More people concerned about economy, despite war news
Publishers of a poll released Tuesday expected a brighter outlook for Maine’s economy, as major combat in Iraq has ended.
The results showed just the opposite.
“I was surprised,” said Patrick Murphy, president of Strategic Marketing Services, which released its 26th Quarterly Omnibus Poll, conducted April 24 through 28. “People have tended to become more pessimistic.”
When asked about the economy, 48 percent of poll respondents said it is generally headed in the wrong direction. Forty percent believe it is headed in the right direction, while 13 percent are unsure. Compared to the survey in January, there was an 8 percent jump among the pessimists and a 6 percent drop among optimists.
Also released on Tuesday were the state’s latest labor figures. The seasonally adjusted March unemployment rate was 4.5 percent, down slightly from February, but up from 4.3 percent a year ago. The national rate for March was 5.8 percent.
Unemployment in Androscoggin County, not seasonally adjusted, held at 5.1 percent, Franklin County edged slightly up to 5.3 percent and Oxford County dropped slightly to 6.2 percent.

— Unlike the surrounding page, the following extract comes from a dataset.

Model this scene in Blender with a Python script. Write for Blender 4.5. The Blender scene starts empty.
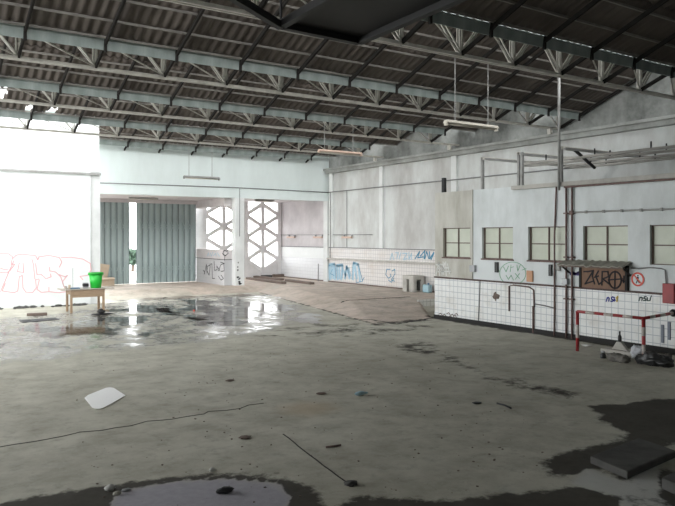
import bpy, bmesh, math, random
import numpy as np
from mathutils import Vector, Matrix, noise
random.seed(7)
SC = bpy.context.scene
COL = SC.collection
PI = math.pi

# ------------------------------------------------------------------ survey helpers
F, YAW, Y0, H = 682.4, math.radians(33.29), 236.4, 2.2      # focal length, heading, horizon row, eye height
_s, _c = math.sin(YAW), math.cos(YAW)
def ray(x, y):
    r = (x-337.5)/F; u = (Y0-y)/F
    return Vector((r*_c+_s, -r*_s+_c, u))
def atX(x, y, X): d = ray(x, y); return d*(X/d.x)+Vector((0, 0, H))
def atY(x, y, Y): d = ray(x, y); return d*(Y/d.y)+Vector((0, 0, H))
def atZ(x, y, Z=0.0): d = ray(x, y); return d*((Z-H)/d.z)+Vector((0, 0, H))

# ------------------------------------------------------------------ materials
def mat(name, col, rough=.6, metal=0.0, var=.15, scale=3.0, bump=0.0, col2=None, lo=.35, hi=.7, spec=.5, streak=None):
    m = bpy.data.materials.new(name); m.use_nodes = True
    nt = m.node_tree; b = nt.nodes['Principled BSDF']
    b.inputs['Roughness'].default_value = rough; b.inputs['Metallic'].default_value = metal
    b.inputs['Specular IOR Level'].default_value = spec
    tc = nt.nodes.new('ShaderNodeTexCoord'); mp = nt.nodes.new('ShaderNodeMapping')
    if streak: mp.inputs['Scale'].default_value = streak
    nt.links.new(tc.outputs['Object'], mp.inputs['Vector'])
    n = nt.nodes.new('ShaderNodeTexNoise'); n.inputs['Scale'].default_value = scale; n.inputs['Detail'].default_value = 8
    n.inputs['Roughness'].default_value = .65
    nt.links.new(mp.outputs[0], n.inputs['Vector'])
    rp = nt.nodes.new('ShaderNodeValToRGB')
    c2 = col2 or tuple(v*(1-var) for v in col)
    rp.color_ramp.elements[0].position = lo; rp.color_ramp.elements[1].position = hi
    rp.color_ramp.elements[0].color = (*c2, 1); rp.color_ramp.elements[1].color = (*col, 1)
    nt.links.new(n.outputs['Fac'], rp.inputs['Fac']); nt.links.new(rp.outputs['Color'], b.inputs['Base Color'])
    if bump:
        bp = nt.nodes.new('ShaderNodeBump'); bp.inputs['Strength'].default_value = bump; bp.inputs['Distance'].default_value = .02
        nt.links.new(n.outputs['Fac'], bp.inputs['Height']); nt.links.new(bp.outputs[0], b.inputs['Normal'])
    return m

def tile_mat(name, col, grout, axis, size=.15, dirt=(.45, .42, .36), mort=.007):
    """square glazed tiles; axis 'x' = wall whose normal is X, 'y' = wall whose normal is Y"""
    m = bpy.data.materials.new(name); m.use_nodes = True; nt = m.node_tree; b = nt.nodes['Principled BSDF']
    tc = nt.nodes.new('ShaderNodeTexCoord'); sp = nt.nodes.new('ShaderNodeSeparateXYZ'); cb = nt.nodes.new('ShaderNodeCombineXYZ')
    nt.links.new(tc.outputs['Object'], sp.inputs[0])
    nt.links.new(sp.outputs[1 if axis == 'x' else 0], cb.inputs[0]); nt.links.new(sp.outputs[2], cb.inputs[1])
    br = nt.nodes.new('ShaderNodeTexBrick'); br.offset = 0; br.squash = 1
    br.inputs['Scale'].default_value = 1; br.inputs['Brick Width'].default_value = size; br.inputs['Row Height'].default_value = size
    br.inputs['Mortar Size'].default_value = mort; br.inputs['Mortar Smooth'].default_value = .2
    br.inputs['Color1'].default_value = (*col, 1); br.inputs['Color2'].default_value = (*[v*.95 for v in col], 1); br.inputs['Mortar'].default_value = (*grout, 1)
    nt.links.new(cb.outputs[0], br.inputs['Vector'])
    n = nt.nodes.new('ShaderNodeTexNoise'); n.inputs['Scale'].default_value = 1.6; n.inputs['Detail'].default_value = 9; n.inputs['Roughness'].default_value = .7
    nt.links.new(tc.outputs['Object'], n.inputs['Vector'])
    rp = nt.nodes.new('ShaderNodeValToRGB'); rp.color_ramp.elements[0].position = .5; rp.color_ramp.elements[1].position = .78
    rp.color_ramp.elements[1].color = (.7, .7, .7, 1)
    nt.links.new(n.outputs['Fac'], rp.inputs['Fac'])
    mx = nt.nodes.new('ShaderNodeMixRGB'); mx.inputs['Color2'].default_value = (*dirt, 1)
    nt.links.new(rp.outputs['Color'], mx.inputs['Fac']); nt.links.new(br.outputs['Color'], mx.inputs['Color1']); nt.links.new(mx.outputs[0], b.inputs['Base Color'])
    b.inputs['Roughness'].default_value = .35
    return m

M = {}
M['white']   = mat('white_plaster', (.79, .815, .81), .8, var=.09, scale=1.3)
M['fascia']  = mat('pale_plaster', (.69, .755, .745), .8, col2=(.61, .67, .655), scale=1.2, streak=(1, 1, .25))
M['column']  = mat('column_plaster', (.72, .735, .725), .8, var=.15, scale=2)
M['rwall']   = mat('grimy_plaster', (.58, .60, .585), .85, col2=(.41, .40, .385), scale=.9, lo=.35, hi=.62, streak=(1, 1, .45), bump=.05)
M['baywall'] = mat('bay_plaster', (.62, .59, .595), .85, col2=(.45, .425, .435), scale=.9)
M['gable']   = mat('bare_concrete', (.29, .30, .285), .9, col2=(.085, .09, .083), scale=.75, lo=.36, hi=.63, bump=.1)
M['beam']    = mat('beam_concrete', (.35, .36, .34), .9, col2=(.21, .215, .20), scale=1.6)
M['ledge']   = mat('ledge_concrete', (.50, .48, .44), .85, var=.3, scale=3)
M['booth']   = mat('booth_paint', (.62, .655, .66), .6, col2=(.47, .50, .495), scale=1.3, lo=.28, hi=.55, streak=(1, 1, .4))
M['boothb']  = mat('booth_beige_paint', (.52, .515, .47), .65, col2=(.33, .31, .26), scale=1.5, lo=.3, hi=.6, streak=(1, 1, .3))
M['tile']    = tile_mat('booth_tiles', (.76, .77, .76), (.42, .45, .48), 'x', .15, (.42, .38, .31), .008)
M['rtile']   = tile_mat('hall_tiles', (.64, .615, .59), (.34, .325, .34), 'x', .15, (.50, .43, .37))
M['ytile']   = tile_mat('step_tiles', (.80, .80, .77), (.40, .40, .39), 'y', .15)
M['btile']   = tile_mat('bay_tiles', (.70, .715, .73), (.52, .53, .55), 'x', .15, (.66, .66, .67))
M['ltile']   = tile_mat('low_wall_tiles', (.58, .57, .58), (.46, .46, .47), 'x', .15, (.48, .46, .46))
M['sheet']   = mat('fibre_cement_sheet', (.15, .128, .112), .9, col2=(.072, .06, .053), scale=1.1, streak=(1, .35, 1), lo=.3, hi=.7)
M['steel']   = mat('pale_painted_steel', (.66, .635, .575), .5, col2=(.42, .40, .36), scale=4)
M['steeld']  = mat('dark_rafter_steel', (.028, .026, .024), .85, var=.3, spec=.1)
M['purlin']  = mat('purlin_steel', (.26, .245, .22), .6, var=.35, scale=5)
M['gutter']  = mat('green_grey_gutter', (.28, .32, .305), .6, col2=(.18, .215, .20), scale=2.5, streak=(1.5, 1, .3))
M['shutter'] = mat('green_grey_shutter', (.37, .45, .45), .5, col2=(.30, .37, .37), scale=2, streak=(2, 1, .3))
M['shutd']   = mat('shutter_dark', (.10, .13, .135), .6)
M['lattice'] = mat('lattice_concrete', (.80, .79, .79), .85, col2=(.70, .69, .69), scale=3)
M['lintel']  = mat('lintel_concrete', (.62, .58, .58), .9, var=.15)
M['dark']    = mat('black_dirt', (.022, .021, .02), .85)
M['trimred'] = mat('dark_red_trim', (.10, .055, .05), .7, col2=(.05, .035, .03), scale=6)
M['pipe']    = mat('rusty_pipe', (.20, .13, .115), .65, col2=(.10, .06, .055), scale=8)
M['pipeg']   = mat('grey_pipe', (.34, .345, .335), .5, col2=(.24, .235, .22), scale=6)
M['conduit'] = mat('thin_conduit', (.19, .19, .19), .6)
M['pane']    = mat('cream_boarded_pane', (.60, .63, .535), .5, col2=(.50, .53, .44), scale=1.8)
M['muntin']  = mat('brown_muntin', (.15, .105, .085), .6)
M['reveal']  = mat('window_reveal', (.30, .33, .34), .7, var=.3)
M['wood']    = mat('desk_wood', (.40, .29, .19), .55, col2=(.30, .21, .135), scale=5, streak=(1, 1, 6))
M['woodtop'] = mat('desk_top', (.46, .41, .35), .5, var=.2, scale=5)
M['cardb']   = mat('cardboard', (.55, .45, .34), .85, var=.15)
M['green']   = mat('green_plastic', (.015, .50, .045), .4, var=.12)
M['greend']  = mat('green_plastic_rim', (.01, .36, .03), .4)
M['black']   = mat('black_plastic', (.015, .015, .017), .45)
M['blackst'] = mat('black_steel', (.010, .010, .011), .6, var=.4, scale=4)
M['bluep']   = mat('blue_plastic', (.10, .19, .29), .5)
M['strip']   = mat('blue_grey_strip', (.17, .19, .24), .6)
M['ltblue']  = mat('light_blue_plastic', (.38, .56, .63), .35)
M['metal']   = mat('grey_metal', (.36, .37, .38), .4, metal=.4)
M['iron']    = mat('cast_iron_grate', (.12, .12, .125), .6)
M['sunpatch']   = mat('sun_patch_white', (.97, .97, .97), .7, var=.01)
M['stone']   = mat('pale_stone', (.60, .60, .57), .8)
M['scrap']   = mat('brown_scrap', (.16, .12, .10), .8)
M['red']     = mat('red_paint', (.36, .03, .035), .5, var=.35, scale=5)
M['whitep']  = mat('white_paint', (.60, .58, .55), .6, col2=(.33, .27, .24), scale=9)
M['signred'] = mat('sign_red', (.60, .06, .03), .5, var=.05)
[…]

For the Lewiston-Auburn metropolitan area, the rate stood at 4.8 percent, down one-tenth of a point from February.
“There’s not much of a change. We peaked in 2000, and we’ve been flat for the past year and a half,” said Gerry Dennison, western Maine analyst for the Maine Department of Labor. “The good news is we’re better than the state and nation.”
Murphy, of the Portland-based SMS, said residents want to actually see new industrial investments and more jobs before changing their attitudes.
“Maybe if we were out in California, people would expect things to turn around next week,” he said. “We tend to be more practical.”
People in northern and central Maine are far more likely to have concerns about economic conditions than their southern neighbors. Respondents also showed heightened concern about jobs.
Sixteen percent feel their jobs are less secure than six months ago – up from 8 percent in the April 2002 poll. Fifteen percent reported greater job security, and 48 percent said the level of job security had not changed in six months. The other respondents were either retired, disabled or unemployed.
“A lot of the tension in Maine has to do with the jobs,” Murphy said, noting several high-profile closures, such as Great Northern Paper, and layoffs, such as at L.L. Bean, which have been stalwarts of business for more than a century. The manufacturing sector continues its long, staggered decline.
That sector recorded the largest job loss since March of 2002, state records show, with declines in paper, wood products and computer and electronic products.
“We have not had very good news this year,” he said. “The real significant thing is that we have two economies going on, a reasonably prosperous southern region and harder times in the central and northern regions.”